28 février 2025

« Doux et humble de cœur »


 Le Pape a fait du « cœur » le sujet de sa dernière encyclique. Les plus anciens d’entre nous se souviennent, peut-être, avoir vu, cloué sur les portes d’entrée de nos maisons ancestrales, une image du Christ montrant son cœur transpercé et rayonnant de l’amour infini de Dieu. Souvenir visuel de quelque mission paroissiale qui avait laissé des traces. L’écriture de « Laudato Si » et « Fratelli Tutti » avait dessiné et renforcé le portrait d’un Pape que certains qualifient de « politique », l’accusant même d’ingérence sur des sujets qui ne seraient pas de son ressort comme le sort des migrants. Conscient du danger de se voir enfermer dans un portrait de dirigeant d’ONG, François nous offre avec « Dilexit nos » une magistrale leçon de mystique en parcourant des siècles de dévotion au Sacré Cœur. Fidèle à son attachement aux piétés populaires, il met en garde celles et ceux qui sous prétexte de rationalité intelligente rejetteraient dans les limbes de la sensiblerie cette expression de la Foi et de la prière (160). 

Prenant le relais de Fratelli Tuttti qui s’ouvrait sur une analyse lucide et sans concession de notre monde « liquide »(9), il déploie toutes les exigences de cette spiritualité dans l’agir des chrétiens. A signaler également dans le deuxième chapitre de Fratelli Tutti un commentaire détaillé et éclairant de la parabole du Fils prodigue.

Reprenant à son compte les vieilles expressions de « consolation », de « componction » et de « réparation » François nous invite à devenir par la prière et par l’action des réparateurs de notre monde (181). En effet, ce n’est pas parce que nous aurons rebâti Gaza ou l’Ukraine que nous pourrons instaurer une paix durable. Il faudra aussi et surtout réparer les cœurs et ceci dépasse le domaine de notre justice humaine. Seul « notre cœur uni à celui du Christ est capable de ce miracle social »(28). 
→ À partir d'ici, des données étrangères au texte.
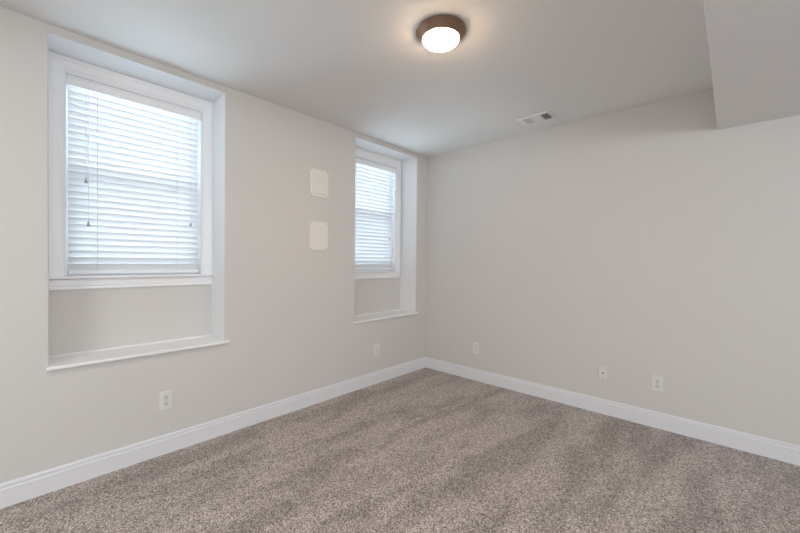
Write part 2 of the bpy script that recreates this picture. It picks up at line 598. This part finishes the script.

Conseil avant lecture : Ce n’est pas parce que le Pape en bon hispanique use volontiers du tutoiement et qu’il fait allusion aux dévotions de sa grand-mère que la lecture de son texte en est facilitée. Il reste un jésuite aux vastes références culturelles et spirituelles.  

La numérotation des citations est celle de l’édition commune Bayard, Cerf et Mame.

01 février 2025

Présentation

  Dimanche nous fêterons la présentation de Jésus au Temple. Il y a quelques jours, en la fête de l’Epiphanie des exclus (les bergers), et des étrangers (les mages) avaient découvert  l’enfant- messie à la barbe des puissants (le roi Hérode et ses conseillers) : 1ère présentation. Le déplacement  au Temple répondait à un précepte de la Loi demandant que tout premier né ouvrant le sein maternel fût consacré à Dieu et renvoyé à son origine par son « sacrifice » (qui rend sacré). Cette même Loi permettait de remplacer l’être humain par un animal et atténuait ainsi la barbarie des coutumes antiques. Ce passage par le temple redonnait aussi à la mère la possibilité de réintégrer la vie commune, en retrouvant la pureté rituelle qu’elle avait perdue en s’associant à l’acte créateur de la vie.

 
Par delà le souvenir de la plaie des 1ers nés de l’Egypte durant l’exode, cette présentation rituelle trouve peut-être sa source dans le réflexe commun qui veut que toute offrande appelle un rendu. Qui ne se sent pas obligé, dans un geste de partage, d’apporter quelque chose lorsqu’il répond à une invitation ? Geste écologique avant l’heure puisque l’échange évite l’épuisement trop rapide des ressources.


En remplaçant le sacrifice humain par celui de l’animal et en le proportionnant aux revenus de la famille, la Torah faisait faire un bond dans le registre d’une plus grande humanité. L’histoire d’Isaac remplacé par le bélier et celle de Samuel offert au service du prêtre Eli sont de cet ordre là. Plus tard encore dans l’histoire, quand le peuple de Dieu en captivité fut privé de temple, le signe de l’eau remplaça celui du sang et le sacrifice des lèvres (la prière) celui de l’animal. Jésus reprit à son compte la requête qu’Osée met dans la bouche de Dieu : « C’est l’amour que je veux et non les sacrifices ».


Enfin et surtout, il nous offrira une dernière « présentation », celle de sa mort sur la croix offerte au Père et à l’humanité. Présentation de la vie d’un Fils premier né, consumée dans un amour infini et consommée dans l’Eucharistie partagée.
Ainsi de présentation en présentation le Père nous offre le Fils. A nous de rendre au moins notre reconnaissance, notre action de grâce comme Siméon qui chante la lumière « venue d’en haut » d’où notre chandeleur!